Gedung Pola: Etalase Orde Lama Sarat Makna

Oleh: Setiadi Sopandi | Jumat, 21 April 2017

Gedung ini adalah salah satu gedung paling kontroversial di masa Demokrasi Terpimpin. Gedung ini terletak pada persil rumah tempat Proklamasi Kemerdekaan Republik Indonesia dibacakan. Pembangunan gedung ini mengambil tidak hanya persil Pegangsaan Timur tempat berdirinya rumah milik Soekarno tapi juga membebaskan beberapa rumah lain di samping kiri dan kanan.

Gedung Pola Rencana Pembangunan Semesta dimaksudkan sebagai sebuah museum atau galeri yang mempertontonkan rencana-rencana fisik besar yang digagas oleh Pemerintah Republik Indonesia. Proyek-proyek yang ditampilkan biasanya adalah infrastruktur dan gedung-gedung. Gedung ini dirancang oleh Friedrich Silaban (1912-1984) sebagai sebuah gedung dengan naungan atap besar yang ditopang oleh kolom-kolom pipih dan bersalutkan dinding yang tidak pejal/ masif, sehingga mengekspresikan ‘terbuka’ dan ‘tropis’ tanpa kehilangan kualitas monumentalnya.
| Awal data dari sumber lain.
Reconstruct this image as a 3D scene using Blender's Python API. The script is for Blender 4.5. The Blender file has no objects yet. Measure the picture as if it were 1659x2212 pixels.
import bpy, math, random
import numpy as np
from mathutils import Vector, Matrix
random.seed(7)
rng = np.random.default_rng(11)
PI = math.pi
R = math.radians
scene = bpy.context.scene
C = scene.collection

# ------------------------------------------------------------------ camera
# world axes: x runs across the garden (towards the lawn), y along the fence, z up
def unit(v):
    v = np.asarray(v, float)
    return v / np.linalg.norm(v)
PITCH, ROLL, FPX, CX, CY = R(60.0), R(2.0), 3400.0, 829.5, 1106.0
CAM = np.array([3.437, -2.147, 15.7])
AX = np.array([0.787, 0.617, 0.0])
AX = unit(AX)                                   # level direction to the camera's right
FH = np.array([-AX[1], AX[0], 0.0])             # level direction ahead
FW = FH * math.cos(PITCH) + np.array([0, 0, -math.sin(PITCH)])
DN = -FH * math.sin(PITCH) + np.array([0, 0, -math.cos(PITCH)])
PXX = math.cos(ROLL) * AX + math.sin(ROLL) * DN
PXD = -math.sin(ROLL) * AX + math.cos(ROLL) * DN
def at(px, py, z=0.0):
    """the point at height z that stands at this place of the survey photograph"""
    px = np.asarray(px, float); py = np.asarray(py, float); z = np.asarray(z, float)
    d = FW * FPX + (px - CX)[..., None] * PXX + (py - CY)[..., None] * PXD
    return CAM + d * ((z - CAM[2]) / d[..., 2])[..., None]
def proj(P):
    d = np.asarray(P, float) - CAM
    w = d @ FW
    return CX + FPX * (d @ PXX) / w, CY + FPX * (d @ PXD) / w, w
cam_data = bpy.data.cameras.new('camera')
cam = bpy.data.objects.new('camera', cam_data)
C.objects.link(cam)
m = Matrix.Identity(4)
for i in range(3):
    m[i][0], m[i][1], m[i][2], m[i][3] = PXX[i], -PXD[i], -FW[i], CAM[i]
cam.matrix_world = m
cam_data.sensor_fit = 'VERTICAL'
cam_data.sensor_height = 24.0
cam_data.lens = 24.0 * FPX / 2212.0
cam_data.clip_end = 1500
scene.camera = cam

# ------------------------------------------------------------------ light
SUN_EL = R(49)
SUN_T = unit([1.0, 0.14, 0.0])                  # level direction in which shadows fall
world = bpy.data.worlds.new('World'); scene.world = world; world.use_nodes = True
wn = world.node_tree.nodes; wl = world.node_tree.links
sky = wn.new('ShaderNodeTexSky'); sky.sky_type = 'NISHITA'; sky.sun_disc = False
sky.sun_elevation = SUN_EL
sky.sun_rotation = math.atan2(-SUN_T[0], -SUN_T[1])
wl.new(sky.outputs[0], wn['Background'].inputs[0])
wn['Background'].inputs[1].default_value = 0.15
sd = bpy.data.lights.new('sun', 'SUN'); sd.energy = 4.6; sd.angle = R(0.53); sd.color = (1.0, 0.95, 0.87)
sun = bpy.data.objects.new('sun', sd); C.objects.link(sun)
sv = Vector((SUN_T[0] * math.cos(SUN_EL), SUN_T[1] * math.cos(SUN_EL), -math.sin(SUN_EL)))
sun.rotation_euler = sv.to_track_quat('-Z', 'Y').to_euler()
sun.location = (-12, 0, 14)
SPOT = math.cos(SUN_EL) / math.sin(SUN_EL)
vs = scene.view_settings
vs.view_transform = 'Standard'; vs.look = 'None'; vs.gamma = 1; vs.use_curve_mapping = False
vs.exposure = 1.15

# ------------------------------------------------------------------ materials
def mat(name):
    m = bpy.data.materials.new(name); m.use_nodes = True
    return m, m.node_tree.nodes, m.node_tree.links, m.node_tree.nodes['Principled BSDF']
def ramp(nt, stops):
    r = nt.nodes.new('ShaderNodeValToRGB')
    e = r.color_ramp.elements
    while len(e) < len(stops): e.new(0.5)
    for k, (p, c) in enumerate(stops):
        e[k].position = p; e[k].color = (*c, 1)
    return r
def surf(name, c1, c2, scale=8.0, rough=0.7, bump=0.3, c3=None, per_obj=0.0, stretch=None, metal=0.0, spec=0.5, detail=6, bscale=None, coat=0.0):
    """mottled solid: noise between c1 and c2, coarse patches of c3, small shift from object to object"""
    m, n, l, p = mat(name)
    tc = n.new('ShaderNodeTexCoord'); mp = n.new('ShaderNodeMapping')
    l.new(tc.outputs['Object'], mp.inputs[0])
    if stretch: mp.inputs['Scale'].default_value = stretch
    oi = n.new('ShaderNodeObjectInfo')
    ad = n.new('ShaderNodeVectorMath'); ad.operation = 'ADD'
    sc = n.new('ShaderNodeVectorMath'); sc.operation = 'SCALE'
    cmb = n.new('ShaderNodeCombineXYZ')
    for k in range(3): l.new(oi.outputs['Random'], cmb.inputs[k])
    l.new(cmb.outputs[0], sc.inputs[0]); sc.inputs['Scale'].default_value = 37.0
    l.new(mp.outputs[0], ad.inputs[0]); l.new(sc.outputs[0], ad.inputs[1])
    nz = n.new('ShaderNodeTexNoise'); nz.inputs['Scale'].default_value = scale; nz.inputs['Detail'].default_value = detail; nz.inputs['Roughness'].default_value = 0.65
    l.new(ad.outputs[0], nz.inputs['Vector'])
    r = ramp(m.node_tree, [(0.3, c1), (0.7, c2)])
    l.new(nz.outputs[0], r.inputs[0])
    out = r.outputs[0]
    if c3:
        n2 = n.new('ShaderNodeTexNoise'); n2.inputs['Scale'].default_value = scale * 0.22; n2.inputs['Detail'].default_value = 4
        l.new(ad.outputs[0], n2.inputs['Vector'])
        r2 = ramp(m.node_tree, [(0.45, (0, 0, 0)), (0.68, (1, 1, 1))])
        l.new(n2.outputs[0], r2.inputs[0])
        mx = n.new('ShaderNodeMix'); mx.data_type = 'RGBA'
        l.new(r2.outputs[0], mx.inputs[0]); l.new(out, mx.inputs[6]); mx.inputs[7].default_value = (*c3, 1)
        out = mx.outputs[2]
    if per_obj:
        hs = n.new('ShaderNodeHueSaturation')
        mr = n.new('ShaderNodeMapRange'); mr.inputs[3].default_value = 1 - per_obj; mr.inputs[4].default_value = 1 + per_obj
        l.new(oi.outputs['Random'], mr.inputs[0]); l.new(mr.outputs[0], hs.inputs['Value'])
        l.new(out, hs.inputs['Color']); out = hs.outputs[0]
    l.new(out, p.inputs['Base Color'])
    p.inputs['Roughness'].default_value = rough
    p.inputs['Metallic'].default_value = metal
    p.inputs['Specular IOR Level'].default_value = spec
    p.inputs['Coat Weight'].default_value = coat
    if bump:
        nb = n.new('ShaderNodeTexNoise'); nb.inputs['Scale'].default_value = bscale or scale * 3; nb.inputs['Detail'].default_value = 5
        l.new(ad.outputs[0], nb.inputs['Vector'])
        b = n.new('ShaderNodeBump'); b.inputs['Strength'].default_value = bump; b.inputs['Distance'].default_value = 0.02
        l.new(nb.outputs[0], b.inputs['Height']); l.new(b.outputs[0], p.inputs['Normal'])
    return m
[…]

Tidak diketahui alasan persis kenapa Soekarno menetapkan untuk membangun sebuah gedung pameran di atas situs bersejarah ini. Saat ini, persil Gedung Pola tidak lagi utuh, melainkan terbagi dua menjadi Monumen Proklamasi di depan dan Gedung Pola sendiri di belakang. Pada persil Monumen Proklamasi – yang dimiliki oleh Pemerintah Provinsi DKI Jakarta – terdapat beberapa monumen yang merujuk pada peristiwa Proklamasi 17 Agustus 1946. Tugu Proklamasi merupakan sebuah obelisk yang kemungkinan merupakan peninggalan peringatan 1 tahun Kemerdekaan Republik Indonesia pada 17 Agustus 1946, sementara Tugu Petir merupakan titik yang menandakan posisi persis Soekarno ketika membacakan teks Proklamasi. Tugu ini kemungkinan dibuat bersamaan dengan pencanangan pembangunan Gedung Pola pada tahun 1961. Monumen Proklamator sendiri dibuat belakangan pada akhir dekade 1980. Gedung Pola pada era Orde Baru (1966-1998) telah terputus hubungannya dengan persil Monumen Proklamasi dan akhirnya memiliki akses utama justru dari belakang gedung.

Pada arsip, kita dapat menemukan usulan-usulan (varian-varian) bentukan arsitektur rancangan Silaban yang dimaksudkan sebagai monumen untuk memperingati posisi titik pembacaaan teks Proklamasi 17 Agustus 1945. Dari sekian banyak usulan kreatif, akhirnya pilihan rancangan jatuh pada sebuah tugu sederhana dengan tanda petir di atasnya. Tugu ini akhirnya juga berfungsi sebagai tiang bendera.